Back in Canada, Nick, Serena, and Fred are on the move again and encounter a massive protest — a protest in which Luke is actively taking part. He’s holding up a sign featuring a photo of him, June, and Hannah, and the anguish on his face is near-harrowing. Luke finally locks eyes with Fred and goes after him, shouting, “You raped my wife.” Fred keeps his composure, sticking to his delusional script, but Serena behind him can barely face the scene, wracked with guilt. They all see the picture Luke is holding — they know exactly who he is, Nick included.

That night, Nick heads to the bar where Luke is drinking his pain away, and sits beside him. Luke recognizes him and tries running him off but Nick doesn’t budge. “I know June,” he confesses. “She’s my friend.” Luke recognizes in Nick a humanity, and realizes he’s there as an ally, not an enemy.
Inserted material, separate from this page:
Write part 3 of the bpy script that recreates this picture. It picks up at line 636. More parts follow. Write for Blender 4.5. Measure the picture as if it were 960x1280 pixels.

Nick tells him that June is okay, but that she’s also pregnant (not telling him the baby is actually his), which sets Luke off again. Nick is there on a mission, however — to finally put those letters from Jezebel’s to good use. He gives them to Luke and leaves, promising to look out for June.

He reads through the letters with Moira and their third roommate, and are almost disappointed by them — stories of women whose lives have been destroyed, wrenching but nothing that can, as Moira, go “boom.” Or maybe they can. Indeed, the group decides to throw the letters online for all to see, and in their rawness, their unmistakable veracity, they sort of wake the Canadian government up, jolt them out of working on diplomacy with an authoritarian regime. (Seriously, the ridiculously timely real-world parallels of this episode are almost eerie.) Fred is humiliated and told to return to Canada, a voiceless Serena behind him, and they make their way through a protest of thousands, in embarrassment. One moment lingers: the sight of Moira, once a prostitute under the name “Ruby” who Fred was acquainted with, fiercely holding a sign against his car window that reads, “My name is Moira.”

Upon his return, Nick heads to June’s room to give her a full update: that Luke is okay, that Moira made it out safely, that the letters they’d kept secret for so long have finally been made public. June is overwhelmed by the news. Before learning anything, she’d tried romancing Nick, but he resisted; it’s the reminder of Luke’s existence, his undying love for her, that later keeps her from fully embracing him. Their emotional reality is unendingly complicated. And Nick does the right thing. He tells her he loves her, and leaves her alone in her room to think, where we met her as the episode began. But June isn’t considering Airbnb reviews anymore. She’s charged with optimism — and hope.